Mr. Sams tells us that six academics have rejected his theories about Edmund Ironside, but does not see why. Do all six have an undeclared interest in suppressing new information about Shakespeare? For more than two hundred years specialists have searched high and low for new Shakespeare documents, particularly documents in the dramatist’s handwriting; when the facts were presented carefully, in a manner that inspired confidence, new documents have not failed to win a place in the Shakespeare canon, whether or not they contradicted previously held theories. The three pages added by “Hand D” to the play Sir Thomas More are a case in point.
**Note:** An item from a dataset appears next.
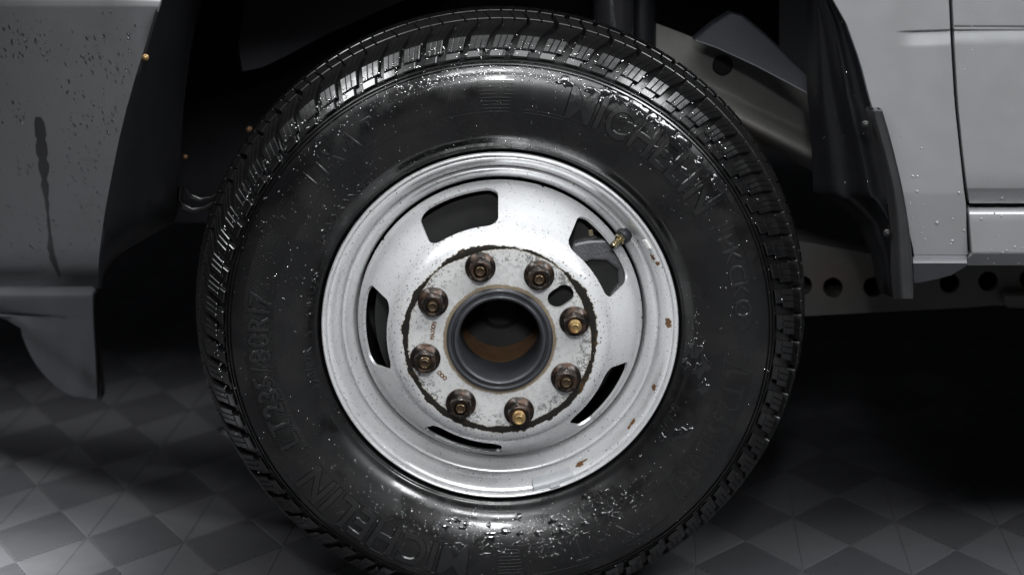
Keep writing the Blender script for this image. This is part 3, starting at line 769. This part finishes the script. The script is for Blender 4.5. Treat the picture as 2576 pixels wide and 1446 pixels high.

These three pages are now pretty generally accepted as Shakespeare’s—so the “Shakespeare establishment” can respond positively to new theories not unlike the one proposed by Mr. Sams. The fact that Ironside has been given a different reception is surely significant.

My review, by the way, was sent in in July 1986, and was in proof before Mr. Hamilton asserted that Ironside is in Shakespeare’s handwriting, and before Mr. Sams issued his second edition.